AI tutor for learning design tools

Timeline

7 hour sprint
March 2026

Role

Product Designer

Team

3 Designers

Context

AI is a double edged sword

We were given less than 7 hours at GBDASociety's annual designathon to tackle the following challenge:

How might we help students use AI as a collaborator, not a crutch?

Problem

Learning design tools is hard

Onboarding onto tools that have a steep learning curve can be fragmented and overwhelming. Many designers give up before they even get started.

Understanding the problem

What better way to understand a problem than talk to our users? We interviewed 14 designers at the event and surfaced two key pain points.

01.

Tutorials lack context

Designers watch long and outdated Youtube videos to learn how to use one small feature.

02.

Learning is high friction

Designers jump between tabs and videos, losing the momentum that drives their work along the way.

Key Insights

People learn best by doing

Like learning how to ride a bike, people learn best through practice. How can we help designers spend less time troubleshooting and more time creating?
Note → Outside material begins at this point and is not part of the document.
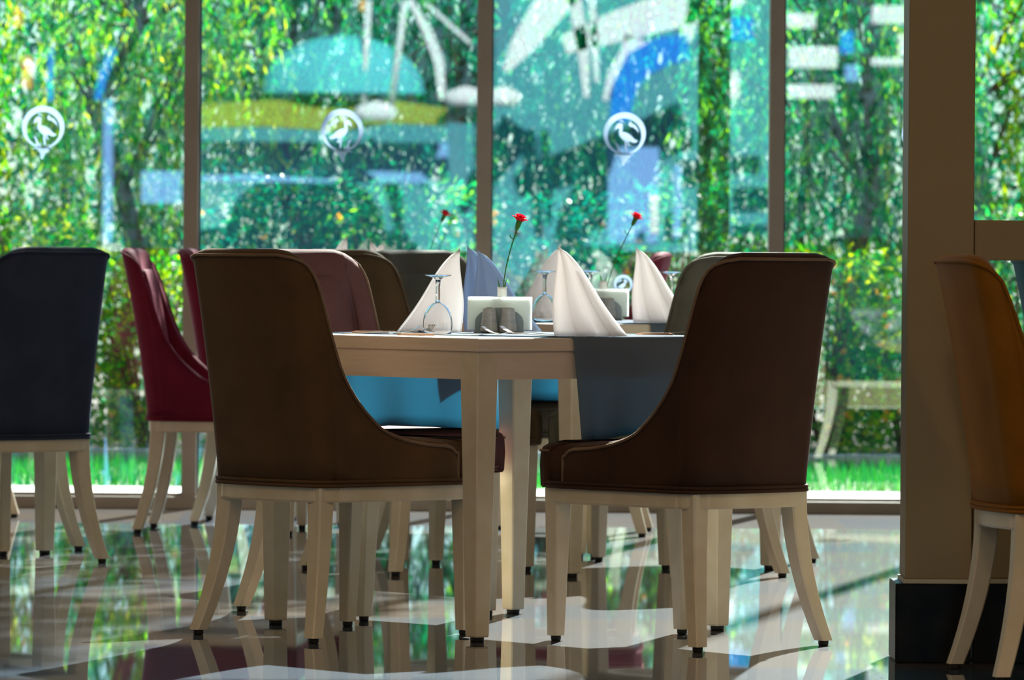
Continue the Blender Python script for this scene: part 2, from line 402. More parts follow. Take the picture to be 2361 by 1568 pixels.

How time is spent learning a new tool

Designers don't want textbooks

They want fast, actionable answers to specific micro-questions, right when they get stuck.

Micro-questions insight

Solution

Meet Guide, an AI tutor that teaches you in real time

A lightweight overlay that sits on top of your existing tools and surfaces answers as you work.

Core Flows

Activate with a hotkey

Bring Guide into any workflow, right when you need it. It follows your eyes and is fully moveable so you can position it wherever you're looking.

Start from your result

Feed Guide a photo from your Pinterest and recreate exactly what's on your mind.

Get contextual, real-time feedback

Guide analyzes your screen in real time to know exactly what you're working on and shows you what to do next.

Design Decisions

An overlay as the interaction model

The best tools don't replace existing workflows but evolve them. Guide meets users where they already work.

Overlay competitive research

Designing for different experience levels

Users can choose to scan the steps or follow along visually, depending on the level of guidance they need.

Result

We won first place!

We received lots of love for Guide and many requests to turn it into a real product.

Winning at the designathon

Reflection

What I learned

01.

Making decisions based off intuition

Designing from personal pain points helped us move quickly, but the strongest decisions came when we validated those assumptions against broader user needs.

02.

Constraints can create clarity

7 hours on the clock actually forced us to make faster product decisions, focus on the core interaction, and avoid over-designing secondary features.